PROGRESSIVE OVERLOAD: THE KEY TO BODYBUILDING SUCCESS

The topic of building muscle can be made complicated.

Extremely complicated.

We can obsess about every little detail behind optimal training frequency, number of sets, exercise selection, rep ranges, rep speed, time under tension, resting between sets and more until the whole thing seems like friggin’ rocket science.

Yes, all of these individual factors need to be addressed when structuring an effective muscle building workout… but at the heart of it all lies ONE key principle.

One principle that your ENTIRE training program should be based around.

If you don’t give it your full attention, or even worse, you overlook it altogether…

You’re completely ignoring the very foundation of the entire muscle building process.

What am I talking about?


The Law Of Progressive Overload

To put it into simple terms, the law of progressive overload states that in order for you to gain new muscle each week, you must:

1) Train with a sufficient level of intensity in order to stimulate the body’s muscle growth mechanism.

Muscle growth is an adaptive response to stress, and if that stress doesn’t cross a certain threshold then your body has no incentive to grow.

The plain reality is that you will not make significant increases in muscle mass and strength unless you train at a level that is at (or close to) your maximum potential effort.

2) Consistently increase the amount of weight lifted on each exercise over time.

If you were bench pressing 175 pounds 3 months ago, and you’re still using the same weight today, do you think your chest will have grown any bigger in that time?

In order for the muscles to continually increase in size and strength, they must be presented with greater and greater amounts of stress each workout.
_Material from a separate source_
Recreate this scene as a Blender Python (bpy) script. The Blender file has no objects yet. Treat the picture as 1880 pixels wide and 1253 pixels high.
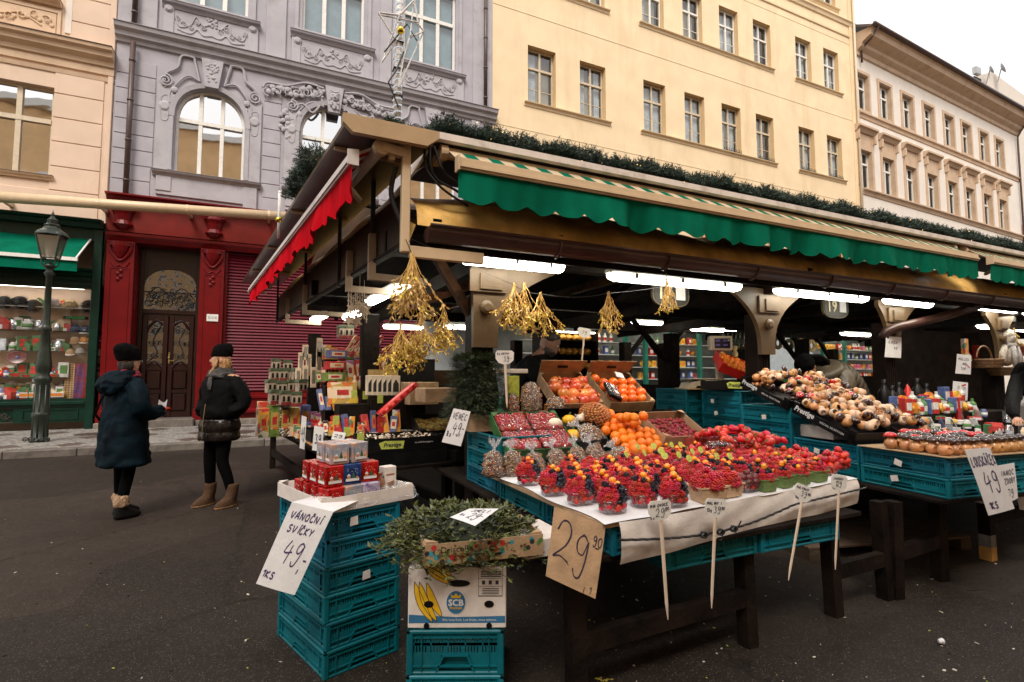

As soon as your strength stagnates, so will your muscle gains.

If you want to get bigger and more muscular over time, you need to focus on systematically increasing the amount of weight lifted and reps performed every single time you enter the gym.

To sum up the law of progressive overload in simple terms:

Train hard. Focus on getting stronger. Repeat.

It doesn’t matter how good you think your workout plan is… It doesn’t matter how many articles you’ve studied or videos you’ve watched… It doesn’t matter how much time you spend daydreaming about your ideal physique…

If you aren’t grinding it out in the gym by training at or close to your limits every single time… and you aren’t adding weight to the bar consistently… you can be rest assured you won’t be building any muscle either.

It’s as simple as that.

Progressive overload is the ultimate bottom line and is the single most important factor for determining if your workout plan is getting the job done.

So, if you want the most powerful (yet basic) piece of training advice possible, it’s simply this:

Get a notebook and a pen and start tracking every workout in detail.

Write down the exercises you performed, the number of sets you did and the number of reps executed for each one.

Next time you enter the gym, your entire goal is to “beat the logbook” by either adding slightly more weight to the bar or cranking out an extra rep or two with the same weight.

Do this for every workout of every week of every month and you’ll be astounded at how dramatically your gains accelerate.

It still boggles my mind that 90% of people in the gym don’t do this. (Then again, it’s no surprise that 90% of people never make any real progress)

The law of progressive overload: treat it with respect and you’ll be greatly rewarded.